## REQUIRED TASK
Write out the listing below without alteration, omitting its pictures.
★ ★ ★
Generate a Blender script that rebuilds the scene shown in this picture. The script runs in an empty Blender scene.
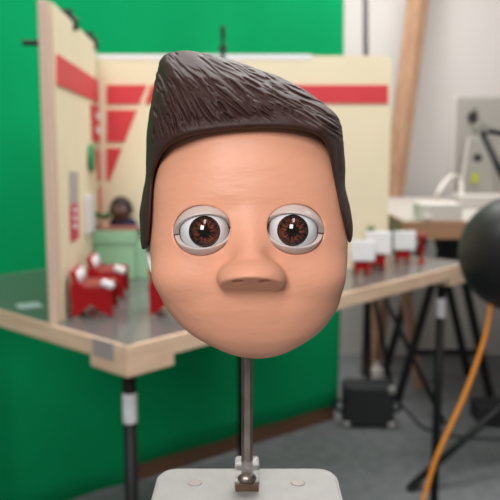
import bpy, bmesh, math, random
import numpy as np
from mathutils import Vector, Matrix
random.seed(4)
C = bpy.context.scene.collection
sc = bpy.context.scene

# ------------------------------------------------------------------ camera
FPX = 770.0
PITCH = math.atan(110 / FPX)
EYE = Vector((0, 0, 1.32))
FWD = Vector((0, math.cos(PITCH), -math.sin(PITCH)))
UP = Vector((0, math.sin(PITCH), math.cos(PITCH)))
RT = Vector((1, 0, 0))
cam = bpy.data.cameras.new('camera')
cam_o = bpy.data.objects.new('camera', cam)
C.objects.link(cam_o)
cam.sensor_width = 36
cam.lens = FPX / 500 * 36
cam.clip_start = 0.02
cam_o.location = EYE
cam_o.rotation_euler = (math.pi / 2 - PITCH, 0, 0)
cam.dof.use_dof = True
cam.dof.focus_distance = 0.274
cam.dof.aperture_fstop = 21
sc.camera = cam_o

# ------------------------------------------------------------------ light
sc.view_settings.view_transform = 'Standard'
sc.view_settings.look = 'None'
sc.view_settings.gamma = 1
sc.view_settings.exposure = 0.0
world = bpy.data.worlds.new('world')
sc.world = world
world.use_nodes = True
bg = world.node_tree.nodes['Background']
bg.inputs[0].default_value = (1.0, 0.99, 0.98, 1)
bg.inputs[1].default_value = 0.17


def area(name, loc, size, power, col=(1, 0.98, 0.96), target=None):
    l = bpy.data.lights.new(name, 'AREA')
    l.shape = 'RECTANGLE'
    l.size, l.size_y = size
    l.energy = power
    l.color = col
    o = bpy.data.objects.new(name, l)
    C.objects.link(o)
    o.location = loc
    if target:
        o.rotation_euler = (Vector(target) - Vector(loc)).to_track_quat('-Z', 'Y').to_euler()
    return o


area('ceiling_light_front', (-0.42, -1.62, 2.32), (0.7, 0.9), 41, target=(0, 0.3, 1.25))
area('ceiling_light_near', (0.10, -0.45, 2.80), (0.3, 0.9), 7)
area('ceiling_light_set', (0.25, 1.5, 2.85), (2.2, 0.6), 40)
area('ceiling_light_back', (0.8, 3.3, 2.85), (2.4, 0.6), 43)
area('rear_wall_fill', (0.28, 3.78, 2.90), (0.6, 0.3), 20)  # added fill, brightens the back wall beneath the work bench


# ------------------------------------------------------------------ projection helpers (used to size things)
def ray(px, py):
    return FWD + RT * ((px - 250) / FPX) + UP * ((250 - py) / FPX)


def onZ(px, py, z):
    d = ray(px, py)
    return EYE + d * ((z - EYE.z) / d.z)


def onY(px, py, y):
    d = ray(px, py)
    return EYE + d * (y / d.y)


def onPlane(px, py, p0, n):
    d = ray(px, py)
    return EYE + d * ((p0 - EYE).dot(n) / d.dot(n))


# ------------------------------------------------------------------ materials
def lin(c):
    return tuple(((v / 255) / 12.92 if v / 255 <= 0.04045 else ((v / 255 + 0.055) / 1.055) ** 2.4) for v in c) + (1,)


def mat(name, col, rough=0.6, metal=0.0, var=0.08, scale=30.0, bump=0.0, bscale=200.0, coat=0.0, stretch=None, spec=0.5, col2=None):
    m = bpy.data.materials.new(name)
    m.use_nodes = True
    nt = m.node_tree
    b = nt.nodes['Principled BSDF']
    b.inputs['Roughness'].default_value = rough
    b.inputs['Metallic'].default_value = metal
    b.inputs['Specular IOR Level'].default_value = spec
    b.inputs['Coat Weight'].default_value = coat
    tc = nt.nodes.new('ShaderNodeTexCoord')
    mp = nt.nodes.new('ShaderNodeMapping')
    nt.links.new(tc.outputs['Object'], mp.inputs[0])
    if stretch:
        mp.inputs['Scale'].default_value = stretch
    n = nt.nodes.new('ShaderNodeTexNoise')
    n.inputs['Scale'].default_value = scale
    n.inputs['Detail'].default_value = 4
    nt.links.new(mp.outputs[0], n.inputs['Vector'])
    r = nt.nodes.new('ShaderNodeValToRGB')
    c = lin(col)
    if col2:
        c0 = lin(col2)
    else:
        c0 = tuple(v * (1 - var) for v in c[:3]) + (1,)
    c1 = tuple(min(1, v * (1 + var)) for v in c[:3]) + (1,)
    r.color_ramp.elements[0].color = c0
    r.color_ramp.elements[1].color = c1
    r.color_ramp.elements[0].position = 0.3
    r.color_ramp.elements[1].position = 0.7
    nt.links.new(n.outputs['Fac'], r.inputs[0])
    nt.links.new(r.outputs[0], b.inputs['Base Color'])
    if bump:
        n2 = nt.nodes.new('ShaderNodeTexNoise')
        n2.inputs['Scale'].default_value = bscale
        n2.inputs['Detail'].default_value = 5
        nt.links.new(mp.outputs[0], n2.inputs['Vector'])
        bp = nt.nodes.new('ShaderNodeBump')
        bp.inputs['Strength'].default_value = bump
        bp.inputs['Distance'].default_value = 0.001
        nt.links.new(n2.outputs['Fac'], bp.inputs['Height'])
        nt.links.new(bp.outputs[0], b.inputs['Normal'])
    return m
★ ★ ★
## EXPECTED ANSWER
Generate a Blender script that rebuilds the scene shown in this picture. The script runs in an empty Blender scene.
import bpy, bmesh, math, random
import numpy as np
from mathutils import Vector, Matrix
random.seed(4)
C = bpy.context.scene.collection
sc = bpy.context.scene

# ------------------------------------------------------------------ camera
FPX = 770.0
PITCH = math.atan(110 / FPX)
EYE = Vector((0, 0, 1.32))
FWD = Vector((0, math.cos(PITCH), -math.sin(PITCH)))
UP = Vector((0, math.sin(PITCH), math.cos(PITCH)))
RT = Vector((1, 0, 0))
cam = bpy.data.cameras.new('camera')
cam_o = bpy.data.objects.new('camera', cam)
C.objects.link(cam_o)
cam.sensor_width = 36
cam.lens = FPX / 500 * 36
cam.clip_start = 0.02
cam_o.location = EYE
cam_o.rotation_euler = (math.pi / 2 - PITCH, 0, 0)
cam.dof.use_dof = True
cam.dof.focus_distance = 0.274
cam.dof.aperture_fstop = 21
sc.camera = cam_o

# ------------------------------------------------------------------ light
sc.view_settings.view_transform = 'Standard'
sc.view_settings.look = 'None'
sc.view_settings.gamma = 1
sc.view_settings.exposure = 0.0
world = bpy.data.worlds.new('world')
sc.world = world
world.use_nodes = True
bg = world.node_tree.nodes['Background']
bg.inputs[0].default_value = (1.0, 0.99, 0.98, 1)
bg.inputs[1].default_value = 0.17


def area(name, loc, size, power, col=(1, 0.98, 0.96), target=None):
    l = bpy.data.lights.new(name, 'AREA')
    l.shape = 'RECTANGLE'
    l.size, l.size_y = size
    l.energy = power
    l.color = col
    o = bpy.data.objects.new(name, l)
    C.objects.link(o)
    o.location = loc
    if target:
        o.rotation_euler = (Vector(target) - Vector(loc)).to_track_quat('-Z', 'Y').to_euler()
    return o


area('ceiling_light_front', (-0.42, -1.62, 2.32), (0.7, 0.9), 41, target=(0, 0.3, 1.25))
area('ceiling_light_near', (0.10, -0.45, 2.80), (0.3, 0.9), 7)
area('ceiling_light_set', (0.25, 1.5, 2.85), (2.2, 0.6), 40)
area('ceiling_light_back', (0.8, 3.3, 2.85), (2.4, 0.6), 43)
area('rear_wall_fill', (0.28, 3.78, 2.90), (0.6, 0.3), 20)  # added fill, brightens the back wall beneath the work bench


# ------------------------------------------------------------------ projection helpers (used to size things)
def ray(px, py):
    return FWD + RT * ((px - 250) / FPX) + UP * ((250 - py) / FPX)


def onZ(px, py, z):
    d = ray(px, py)
    return EYE + d * ((z - EYE.z) / d.z)


def onY(px, py, y):
    d = ray(px, py)
    return EYE + d * (y / d.y)


def onPlane(px, py, p0, n):
    d = ray(px, py)
    return EYE + d * ((p0 - EYE).dot(n) / d.dot(n))


# ------------------------------------------------------------------ materials
def lin(c):
    return tuple(((v / 255) / 12.92 if v / 255 <= 0.04045 else ((v / 255 + 0.055) / 1.055) ** 2.4) for v in c) + (1,)


def mat(name, col, rough=0.6, metal=0.0, var=0.08, scale=30.0, bump=0.0, bscale=200.0, coat=0.0, stretch=None, spec=0.5, col2=None):
    m = bpy.data.materials.new(name)
    m.use_nodes = True
    nt = m.node_tree
    b = nt.nodes['Principled BSDF']
    b.inputs['Roughness'].default_value = rough
    b.inputs['Metallic'].default_value = metal
    b.inputs['Specular IOR Level'].default_value = spec
    b.inputs['Coat Weight'].default_value = coat
    tc = nt.nodes.new('ShaderNodeTexCoord')
    mp = nt.nodes.new('ShaderNodeMapping')
    nt.links.new(tc.outputs['Object'], mp.inputs[0])
    if stretch:
        mp.inputs['Scale'].default_value = stretch
    n = nt.nodes.new('ShaderNodeTexNoise')
    n.inputs['Scale'].default_value = scale
    n.inputs['Detail'].default_value = 4
    nt.links.new(mp.outputs[0], n.inputs['Vector'])
    r = nt.nodes.new('ShaderNodeValToRGB')
    c = lin(col)
    if col2:
        c0 = lin(col2)
    else:
        c0 = tuple(v * (1 - var) for v in c[:3]) + (1,)
    c1 = tuple(min(1, v * (1 + var)) for v in c[:3]) + (1,)
    r.color_ramp.elements[0].color = c0
    r.color_ramp.elements[1].color = c1
    r.color_ramp.elements[0].position = 0.3
    r.color_ramp.elements[1].position = 0.7
    nt.links.new(n.outputs['Fac'], r.inputs[0])
    nt.links.new(r.outputs[0], b.inputs['Base Color'])
    if bump:
        n2 = nt.nodes.new('ShaderNodeTexNoise')
        n2.inputs['Scale'].default_value = bscale
        n2.inputs['Detail'].default_value = 5
        nt.links.new(mp.outputs[0], n2.inputs['Vector'])
        bp = nt.nodes.new('ShaderNodeBump')
        bp.inputs['Strength'].default_value = bump
        bp.inputs['Distance'].default_value = 0.001
        nt.links.new(n2.outputs['Fac'], bp.inputs['Height'])
        nt.links.new(bp.outputs[0], b.inputs['Normal'])
    return m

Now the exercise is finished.